State has best high court that money can buy

By Joel McNally
Monday, July 14, 2008

The wealthiest corporations in Wisconsin now have the best state Supreme Court money can buy.

How are you enjoying it so far? How do you like the Wisconsin Supreme Court giving a humongous $265 million tax refund to the richest companies in the state that you, as an ordinary taxpayer, are going to have to make up out of your own pocket? And that’s just the beginning.

Wisconsin Manufacturers & Commerce, the state’s largest business lobby, spent about $4 million to buy the last two Supreme Court elections. More than $2 million of that was spent to elect the ethically challenged Annette Ziegler last year. Brazenly, Ziegler wrote last week’s decision granting WMC members their $265 million tax windfall.

On a court with ethical members, a Supreme Court justice whose campaign received more than $2 million in support from an organization filing a brief on one side of a case would be expected to recuse herself from participating because of the blatant conflict of interest.

But, then, no one who has followed Ziegler’s legal career would expect her to act ethically. This is the woman who, as a Washington County Judge, failed to recuse herself from presiding over 46 cases involving West Bend Savings Bank and failing to disclose that her husband was a paid member of the bank’s board of directors and that she and her husband had received a $3 million loan from the bank.

Ziegler presided over hundreds of other cases involving companies in which she owned stock, choosing neither to withdraw nor to publicly disclose her financial conflicts of interest. The $2 million the WMC spent to elect Ziegler looks like chicken feed when it immediately pays dividends of $265 million. The case involved companies challenging the state Revenue Department’s collection of sales taxes on specialized software purchased by Wisconsin companies.

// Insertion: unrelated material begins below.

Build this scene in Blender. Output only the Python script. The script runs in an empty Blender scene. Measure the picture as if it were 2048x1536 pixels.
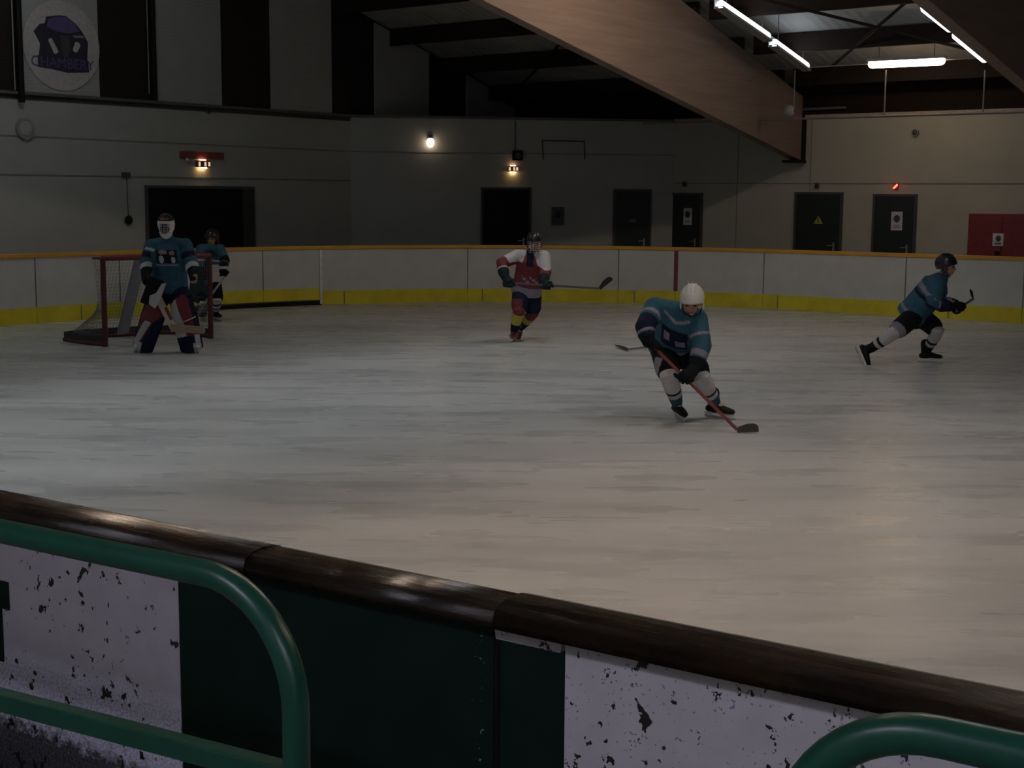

When the WMC owns the Wisconsin Supreme Court, sales taxes don’t have to be paid by wealthy corporations. Sales taxes only have to be paid by ordinary saps like you.

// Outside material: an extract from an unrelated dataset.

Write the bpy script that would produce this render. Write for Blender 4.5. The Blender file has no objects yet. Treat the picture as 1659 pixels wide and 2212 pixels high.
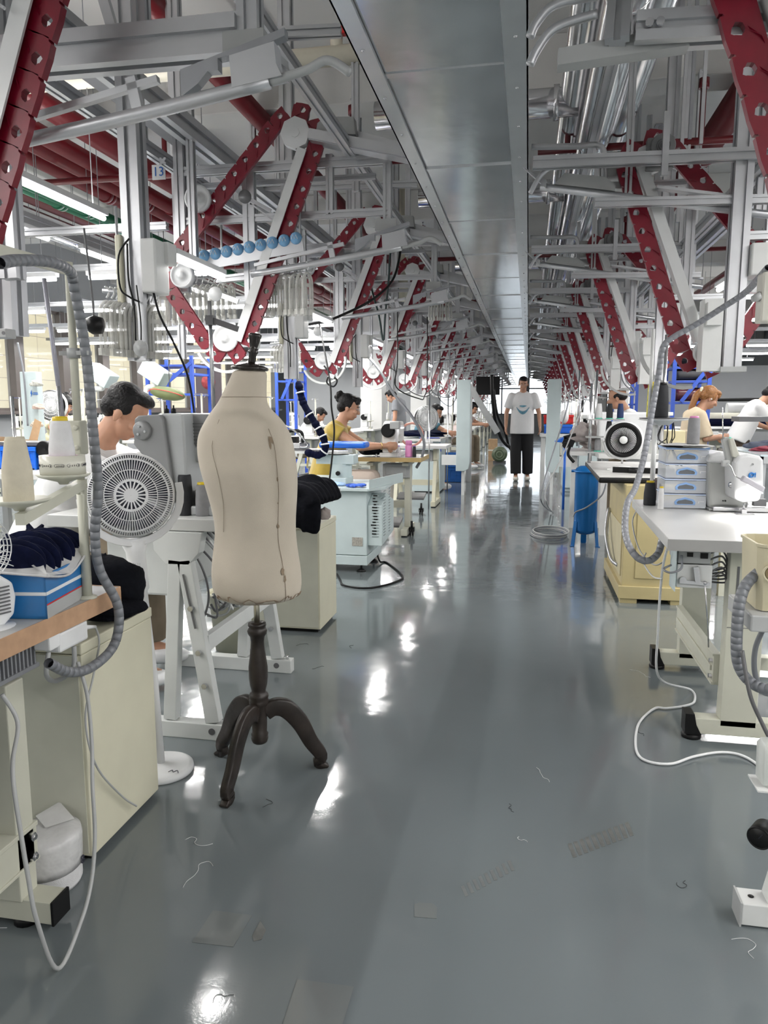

Unbelievably, this isn’t even as bad as the Wisconsin Supreme Court is going to get. The latest justice bought and paid for by the WMC—Michael Gableman—hasn’t even taken the bench yet. The WMC defeated Butler with Gableman, a small-time judge with very meager experience and no apparent qualifications. Yet we already know exactly how he is going to rule on cases involving wealthy corporations in our state. Taxes will continue to be shifted from the wealthy in our state to those of us who do not have the financial wherewithal to purchase our own Supreme Court justices.

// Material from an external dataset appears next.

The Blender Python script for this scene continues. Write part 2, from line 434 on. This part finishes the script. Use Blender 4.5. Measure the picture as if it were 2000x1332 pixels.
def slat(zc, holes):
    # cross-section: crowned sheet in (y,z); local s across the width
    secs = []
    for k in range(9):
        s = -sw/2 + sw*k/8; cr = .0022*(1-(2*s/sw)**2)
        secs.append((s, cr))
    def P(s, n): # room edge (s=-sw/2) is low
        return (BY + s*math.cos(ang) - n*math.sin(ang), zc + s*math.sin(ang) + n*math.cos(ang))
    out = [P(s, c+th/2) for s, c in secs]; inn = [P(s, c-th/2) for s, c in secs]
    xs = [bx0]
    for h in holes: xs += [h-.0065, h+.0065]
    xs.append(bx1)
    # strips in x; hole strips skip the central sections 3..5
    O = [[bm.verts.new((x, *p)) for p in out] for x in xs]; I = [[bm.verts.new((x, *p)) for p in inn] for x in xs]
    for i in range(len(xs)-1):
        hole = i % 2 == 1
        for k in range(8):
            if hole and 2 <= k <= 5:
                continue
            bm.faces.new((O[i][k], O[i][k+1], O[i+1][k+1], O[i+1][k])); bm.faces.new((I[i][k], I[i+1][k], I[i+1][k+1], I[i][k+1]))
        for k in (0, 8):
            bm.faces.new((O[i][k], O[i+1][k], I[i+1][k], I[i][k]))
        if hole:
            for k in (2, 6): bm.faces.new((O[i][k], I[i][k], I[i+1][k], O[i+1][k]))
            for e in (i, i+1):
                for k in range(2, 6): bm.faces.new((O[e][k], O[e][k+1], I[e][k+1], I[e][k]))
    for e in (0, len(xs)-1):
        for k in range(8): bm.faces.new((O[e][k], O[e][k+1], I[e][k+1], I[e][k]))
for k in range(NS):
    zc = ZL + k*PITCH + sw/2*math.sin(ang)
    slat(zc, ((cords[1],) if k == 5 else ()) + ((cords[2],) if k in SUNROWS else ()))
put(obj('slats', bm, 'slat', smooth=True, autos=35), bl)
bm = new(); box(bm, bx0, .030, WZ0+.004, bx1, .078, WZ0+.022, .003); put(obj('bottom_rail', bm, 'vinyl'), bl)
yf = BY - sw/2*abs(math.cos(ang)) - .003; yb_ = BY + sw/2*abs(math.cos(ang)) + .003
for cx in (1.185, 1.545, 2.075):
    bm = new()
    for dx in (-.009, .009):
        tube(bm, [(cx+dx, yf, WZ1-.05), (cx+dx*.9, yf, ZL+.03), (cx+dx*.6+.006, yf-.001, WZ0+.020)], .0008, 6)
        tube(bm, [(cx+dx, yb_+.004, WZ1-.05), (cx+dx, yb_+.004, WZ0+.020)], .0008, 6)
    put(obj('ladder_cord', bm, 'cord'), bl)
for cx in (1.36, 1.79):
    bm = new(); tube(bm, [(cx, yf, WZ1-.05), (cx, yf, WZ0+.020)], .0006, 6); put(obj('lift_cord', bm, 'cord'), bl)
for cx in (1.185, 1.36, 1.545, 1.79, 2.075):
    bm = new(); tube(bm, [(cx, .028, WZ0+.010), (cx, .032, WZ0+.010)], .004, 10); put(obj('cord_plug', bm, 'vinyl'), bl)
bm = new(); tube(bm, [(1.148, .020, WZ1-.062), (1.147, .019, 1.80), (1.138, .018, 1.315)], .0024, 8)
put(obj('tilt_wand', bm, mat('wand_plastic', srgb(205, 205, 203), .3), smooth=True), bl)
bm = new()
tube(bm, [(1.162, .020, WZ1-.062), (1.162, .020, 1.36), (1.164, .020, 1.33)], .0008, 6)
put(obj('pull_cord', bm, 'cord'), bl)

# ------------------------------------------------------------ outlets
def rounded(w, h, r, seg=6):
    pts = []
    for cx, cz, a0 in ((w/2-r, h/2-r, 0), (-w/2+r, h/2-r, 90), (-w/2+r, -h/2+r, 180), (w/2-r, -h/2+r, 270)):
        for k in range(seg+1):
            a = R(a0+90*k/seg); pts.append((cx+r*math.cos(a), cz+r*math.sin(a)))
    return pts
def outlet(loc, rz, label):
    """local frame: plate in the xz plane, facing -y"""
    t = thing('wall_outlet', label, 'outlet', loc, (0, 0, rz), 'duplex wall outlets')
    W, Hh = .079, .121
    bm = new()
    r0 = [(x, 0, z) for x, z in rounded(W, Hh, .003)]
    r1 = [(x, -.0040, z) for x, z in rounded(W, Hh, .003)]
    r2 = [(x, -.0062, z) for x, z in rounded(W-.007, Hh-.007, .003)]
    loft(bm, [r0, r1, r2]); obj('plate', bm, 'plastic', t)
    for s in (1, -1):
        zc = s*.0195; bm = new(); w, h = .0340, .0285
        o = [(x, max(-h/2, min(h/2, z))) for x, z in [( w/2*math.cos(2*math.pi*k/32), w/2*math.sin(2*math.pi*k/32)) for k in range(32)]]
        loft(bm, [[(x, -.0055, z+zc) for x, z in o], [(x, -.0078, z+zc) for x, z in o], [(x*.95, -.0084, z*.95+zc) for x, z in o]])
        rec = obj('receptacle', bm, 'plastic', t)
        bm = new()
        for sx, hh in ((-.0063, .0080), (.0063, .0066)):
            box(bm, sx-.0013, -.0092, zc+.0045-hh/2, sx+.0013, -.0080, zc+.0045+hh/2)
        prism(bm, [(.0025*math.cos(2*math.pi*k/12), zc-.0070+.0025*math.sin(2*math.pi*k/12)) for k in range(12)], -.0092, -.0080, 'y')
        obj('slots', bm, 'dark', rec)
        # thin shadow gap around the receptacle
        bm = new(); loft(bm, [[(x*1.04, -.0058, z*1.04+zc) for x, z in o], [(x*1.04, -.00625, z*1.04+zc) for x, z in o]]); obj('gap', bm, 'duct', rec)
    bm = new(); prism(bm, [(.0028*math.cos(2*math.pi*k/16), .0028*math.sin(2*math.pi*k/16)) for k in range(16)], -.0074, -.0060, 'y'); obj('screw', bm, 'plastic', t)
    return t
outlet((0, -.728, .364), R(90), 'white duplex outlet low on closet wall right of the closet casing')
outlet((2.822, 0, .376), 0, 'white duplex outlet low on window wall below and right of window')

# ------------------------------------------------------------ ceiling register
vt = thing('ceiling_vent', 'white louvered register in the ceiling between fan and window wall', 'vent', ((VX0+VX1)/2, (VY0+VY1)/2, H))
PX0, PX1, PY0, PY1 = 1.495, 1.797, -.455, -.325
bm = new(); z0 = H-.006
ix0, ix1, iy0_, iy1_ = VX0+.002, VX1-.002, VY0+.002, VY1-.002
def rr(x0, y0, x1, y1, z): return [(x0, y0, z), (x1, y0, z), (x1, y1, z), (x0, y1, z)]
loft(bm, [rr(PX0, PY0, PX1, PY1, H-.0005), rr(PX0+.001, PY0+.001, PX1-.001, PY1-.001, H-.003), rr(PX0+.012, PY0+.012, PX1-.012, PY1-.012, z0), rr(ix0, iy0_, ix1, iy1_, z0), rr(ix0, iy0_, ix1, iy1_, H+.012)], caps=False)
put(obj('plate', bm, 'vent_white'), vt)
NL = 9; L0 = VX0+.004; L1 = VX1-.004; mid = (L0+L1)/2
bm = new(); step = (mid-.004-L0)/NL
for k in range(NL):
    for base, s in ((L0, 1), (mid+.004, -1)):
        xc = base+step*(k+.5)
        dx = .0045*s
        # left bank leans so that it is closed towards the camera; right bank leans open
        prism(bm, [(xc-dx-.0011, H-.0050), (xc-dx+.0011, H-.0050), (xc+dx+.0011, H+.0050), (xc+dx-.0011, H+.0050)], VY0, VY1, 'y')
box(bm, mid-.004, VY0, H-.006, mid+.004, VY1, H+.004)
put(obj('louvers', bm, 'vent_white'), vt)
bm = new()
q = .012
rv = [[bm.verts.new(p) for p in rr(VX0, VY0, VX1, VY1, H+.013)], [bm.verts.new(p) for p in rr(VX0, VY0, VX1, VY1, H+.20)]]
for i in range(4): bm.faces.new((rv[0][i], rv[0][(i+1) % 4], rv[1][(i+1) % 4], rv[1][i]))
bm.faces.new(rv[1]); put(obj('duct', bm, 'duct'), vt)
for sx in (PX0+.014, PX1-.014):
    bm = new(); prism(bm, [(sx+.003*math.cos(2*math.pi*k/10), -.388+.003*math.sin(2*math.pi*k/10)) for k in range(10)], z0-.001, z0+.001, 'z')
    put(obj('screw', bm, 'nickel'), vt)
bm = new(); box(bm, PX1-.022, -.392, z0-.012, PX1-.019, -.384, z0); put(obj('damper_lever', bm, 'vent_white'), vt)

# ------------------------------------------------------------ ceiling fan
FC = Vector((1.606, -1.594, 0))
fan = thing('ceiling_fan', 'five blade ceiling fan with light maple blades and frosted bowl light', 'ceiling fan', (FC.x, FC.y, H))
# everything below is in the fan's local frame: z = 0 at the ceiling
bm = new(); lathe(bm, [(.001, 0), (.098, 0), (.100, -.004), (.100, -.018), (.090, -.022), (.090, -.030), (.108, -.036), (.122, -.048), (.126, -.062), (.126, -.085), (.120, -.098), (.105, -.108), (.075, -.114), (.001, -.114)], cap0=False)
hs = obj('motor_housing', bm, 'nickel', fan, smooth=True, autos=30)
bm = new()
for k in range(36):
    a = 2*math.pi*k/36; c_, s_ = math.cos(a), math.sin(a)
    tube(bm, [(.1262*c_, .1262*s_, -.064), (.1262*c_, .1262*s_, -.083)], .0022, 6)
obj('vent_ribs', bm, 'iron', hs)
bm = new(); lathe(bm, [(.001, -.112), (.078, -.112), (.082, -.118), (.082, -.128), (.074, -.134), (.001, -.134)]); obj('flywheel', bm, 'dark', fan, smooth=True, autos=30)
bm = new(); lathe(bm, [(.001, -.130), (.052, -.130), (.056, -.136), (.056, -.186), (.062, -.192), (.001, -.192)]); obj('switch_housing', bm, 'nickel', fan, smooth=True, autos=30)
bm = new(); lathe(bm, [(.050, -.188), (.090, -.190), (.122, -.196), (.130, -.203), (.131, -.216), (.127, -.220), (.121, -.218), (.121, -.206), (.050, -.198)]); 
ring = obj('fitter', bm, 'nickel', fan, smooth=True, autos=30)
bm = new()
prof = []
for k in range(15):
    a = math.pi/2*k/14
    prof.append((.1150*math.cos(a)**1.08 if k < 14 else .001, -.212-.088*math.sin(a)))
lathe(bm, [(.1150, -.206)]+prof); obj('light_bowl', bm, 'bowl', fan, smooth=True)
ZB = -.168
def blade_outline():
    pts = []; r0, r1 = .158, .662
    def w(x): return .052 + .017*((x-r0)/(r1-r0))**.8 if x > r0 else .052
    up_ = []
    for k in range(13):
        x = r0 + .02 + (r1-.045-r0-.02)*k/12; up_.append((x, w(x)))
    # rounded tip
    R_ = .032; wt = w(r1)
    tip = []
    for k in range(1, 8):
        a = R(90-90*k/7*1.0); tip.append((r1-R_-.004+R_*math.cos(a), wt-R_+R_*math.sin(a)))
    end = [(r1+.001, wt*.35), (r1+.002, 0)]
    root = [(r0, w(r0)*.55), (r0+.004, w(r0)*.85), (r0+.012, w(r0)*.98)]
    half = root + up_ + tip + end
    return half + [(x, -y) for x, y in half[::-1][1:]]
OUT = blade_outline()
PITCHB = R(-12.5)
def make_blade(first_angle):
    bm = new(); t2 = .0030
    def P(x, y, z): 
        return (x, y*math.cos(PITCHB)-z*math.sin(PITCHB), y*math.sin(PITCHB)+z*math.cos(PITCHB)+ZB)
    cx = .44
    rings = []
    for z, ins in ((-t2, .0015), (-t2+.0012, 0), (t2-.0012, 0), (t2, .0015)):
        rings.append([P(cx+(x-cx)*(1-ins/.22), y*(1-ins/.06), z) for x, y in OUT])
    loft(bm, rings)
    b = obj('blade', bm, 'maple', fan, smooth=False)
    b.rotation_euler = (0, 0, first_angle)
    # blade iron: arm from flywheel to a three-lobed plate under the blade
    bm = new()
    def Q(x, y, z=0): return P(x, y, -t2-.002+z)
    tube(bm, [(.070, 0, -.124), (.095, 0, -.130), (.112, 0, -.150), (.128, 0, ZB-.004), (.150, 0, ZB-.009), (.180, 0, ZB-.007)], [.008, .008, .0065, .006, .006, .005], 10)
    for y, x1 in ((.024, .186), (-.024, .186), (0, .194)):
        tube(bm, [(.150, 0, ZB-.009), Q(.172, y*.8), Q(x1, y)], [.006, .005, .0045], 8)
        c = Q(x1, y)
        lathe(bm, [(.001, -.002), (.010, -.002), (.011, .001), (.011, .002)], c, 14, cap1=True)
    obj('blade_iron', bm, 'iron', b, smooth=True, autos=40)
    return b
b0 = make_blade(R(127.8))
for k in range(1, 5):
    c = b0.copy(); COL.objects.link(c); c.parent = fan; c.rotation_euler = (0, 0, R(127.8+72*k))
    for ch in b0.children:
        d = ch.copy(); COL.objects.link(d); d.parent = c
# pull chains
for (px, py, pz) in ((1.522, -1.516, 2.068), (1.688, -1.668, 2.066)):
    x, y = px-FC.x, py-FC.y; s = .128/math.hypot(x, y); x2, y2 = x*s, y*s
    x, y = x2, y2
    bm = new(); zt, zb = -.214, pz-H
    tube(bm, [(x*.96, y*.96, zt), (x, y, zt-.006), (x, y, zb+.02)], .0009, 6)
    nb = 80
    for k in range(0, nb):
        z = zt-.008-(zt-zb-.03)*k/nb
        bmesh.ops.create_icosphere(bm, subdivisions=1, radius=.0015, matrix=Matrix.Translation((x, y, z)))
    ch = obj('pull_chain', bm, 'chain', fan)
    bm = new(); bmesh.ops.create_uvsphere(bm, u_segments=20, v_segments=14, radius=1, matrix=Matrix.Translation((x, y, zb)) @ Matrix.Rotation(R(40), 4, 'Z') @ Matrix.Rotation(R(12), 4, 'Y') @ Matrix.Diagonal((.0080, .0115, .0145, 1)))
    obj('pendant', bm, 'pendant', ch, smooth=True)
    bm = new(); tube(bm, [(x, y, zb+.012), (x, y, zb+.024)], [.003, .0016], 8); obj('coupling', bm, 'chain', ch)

Buying elections has worked so well for the WMC, you can bet they’ll spend more millions to try to defeat Chief Justice Abrahamson next April. Why settle for a mere majority on the court? Why not go for the whole kit-and-caboodle—unanimous decisions to repeal all corporate taxes, pollution controls, union protections, safety standards and child labor laws?

How did we allow elections to the state Supreme Court to get so brazenly subverted by money? Elections to the court were always there for the buying. Few voters in Wisconsin have any idea who’s even on the state Supreme Court. Few know where the justices stand or whom they represent.

Even during the elections to the court, incumbents and challengers refuse to tell voters how they will rule on cases that come before them. Since they can’t be honest with the voters about where they stand, the candidates resort to code words and manipulation of images. The WMC figured out that if you put millions of dollars behind code words and inflammatory images, you could successfully manipulate a statewide election where voters know or care very little about the candidates.

We can’t force people to care about elections they don’t care about. But we can stop the sleazy buying of our court. There’s nothing democratic about elections where issues aren’t discussed and justices are openly bought.

Put the state Supreme Court above electioneering just like the U.S. Supreme Court. Justices should be appointed by the governor and confirmed by the state Senate.